Taking sustainable production to the next level

Intelligent and networked machines with the lowest possible carbon footprint protect the environment and save resources. Researchers at TU Darmstadt reveal how this works.

How can networked production help to create transparency with regard to the resources used? What data is required for monitoring this, and how can it be used by companies so that they can apply it across all their locations? These were the initial questions with which researchers at TU Darmstadt launched the product “Agile resource-efficient production network”, ArePron for short.

“Many predominantly medium-sized machine and plant manufacturers still cannot understand Which resources they use at which steps in production , and how much energy they use in the process,” explains Professor Matthias Weigold, co-director of the Institute of Production Management, Technology and Machine Tools (PTW). With the agile production network that has now been established within the ArePron project, he and his research colleagues have come much closer to the goal of “more transparency”.

In this network, production machines from the two learning factories ETA (Energy Technologies and Applications in Production) and CiP (Center for Industrial Productivity) of TU Darmstadt are digitally linked, and individual components fitted with sensors for tracking their resource consumption. The operating data collected is sent to an IoT platform, where it is evaluated and visualised and the results are expressed in CO₂ equivalents. This makes it possible to understand how much carbon dioxide is emitted at which point, and individual components can be compared in terms of their carbon footprint.

The project results are now available in the form of a practical guide for industrial application. “We have taken the first important step towards digital, sustainable production, which offers the opportunity to establish resource efficiency as a new target figure,” emphasises Professor Joachim Metternich, who heads the PTW with Matthias Weigold.

The mechanical engineering department at TU Darmstadt has long been committed to the development of “environmentally-friendly products” by means of a holistic calculation approach from the extraction of the raw material to disposal, and has already initiated successful solutions for this purpose.

Beyond traditional numerical methods, digital technologies now offer new opportunities for an increasingly individual and precise life cycle assessment of products. The currently on-going research project DiNaPro demonstrates the potential. It is further developing the digital twin technology, which in the future will enable end-to-end mapping of the life cycle of products when operating IoT platforms. “Every component should be given a digital image that doesn't just automatically show the actual state of a component in operation in real time,” explains Professor Reiner Anderl, Head of the Department of Computer Integrated Design (DiK). “The digital twin is intended to provide information on all the data that is incorporated in the product.” The aim is to create assistance systems that will not only allow industrial companies to optimise their product planning and production, but will also be able to integrate CO2 monitoring into the process control over the entire life cycle of a product.
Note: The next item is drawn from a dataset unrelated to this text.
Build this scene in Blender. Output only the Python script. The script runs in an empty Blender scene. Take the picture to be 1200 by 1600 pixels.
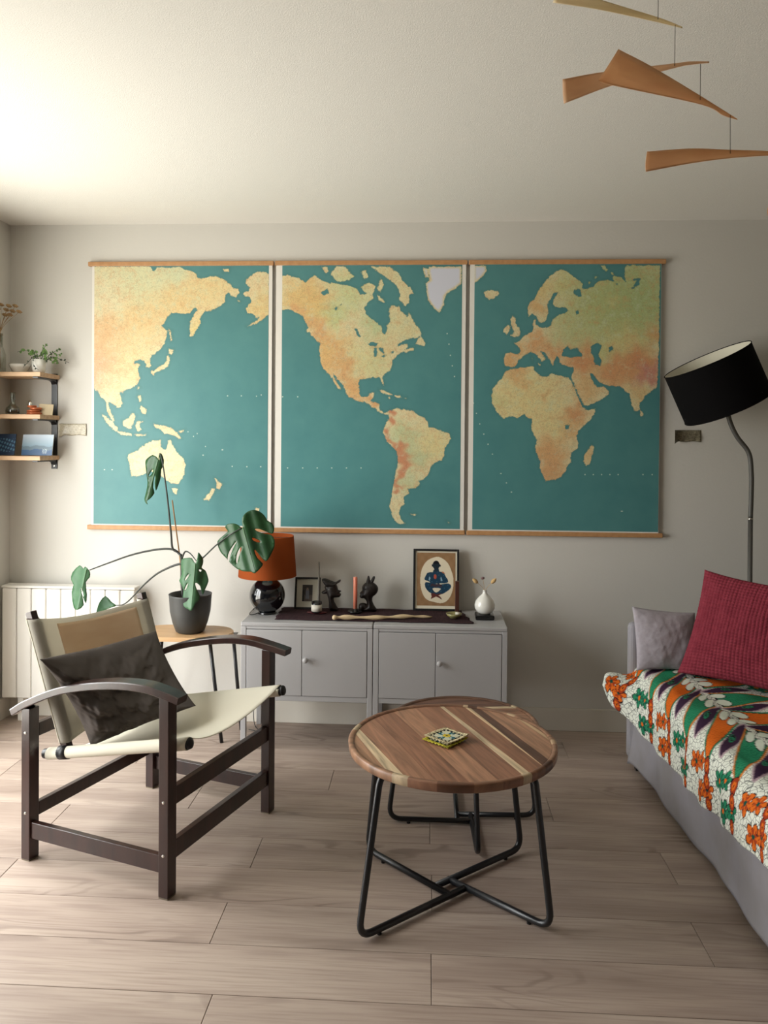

Product should carry a lot of important information

Emissions, electricity consumption, wear: the intelligent product of the future will have to carry a lot of important information inside itself. It will not only enable companies to predict errors before they occur for “predictive maintenance”, reducing scrap, tool breaks and downtimes, but will also have to be a product that, thanks to its individual properties, can be continuously optimised. Experts at TU Darmstadt are already thinking beyond the technical questions. Smart products can offer lots of added values, for instance when companies use them to build new services and business models on them. That is why Anderl, Metternich and Weigold want to combine technologies and knowledge for sustainable industrial production on one platform in the future, which is a novelty in this country.

The planned platform “data-based production” (DataPro) is intended not only to address the design of future production chains and their connection to an IoT platform, but also to the development of data-based production environments that generate new services and business models as well as the transfer of knowledge from applied research to companies.

In doing so, the three scientists are also looking at the added value that can arise for an industrial company that not only exploits the potential of digital technologies in manufacturing to reduce costs, increase efficiency and develop new business models, but also to anchor sustainability in the company's strategy and culture.

“In the end, the newly created transparency in the production environment can influence every level of an organisation,” Weigold believes. In the future, showing responsibility for greater sustainability with a verifiable life cycle assessment should also determine how a manufacturer and its products are judged on the market. And CO₂ emissions, as Anderl, Metternich and Weigold agree, have the potential to become a new currency for the economy.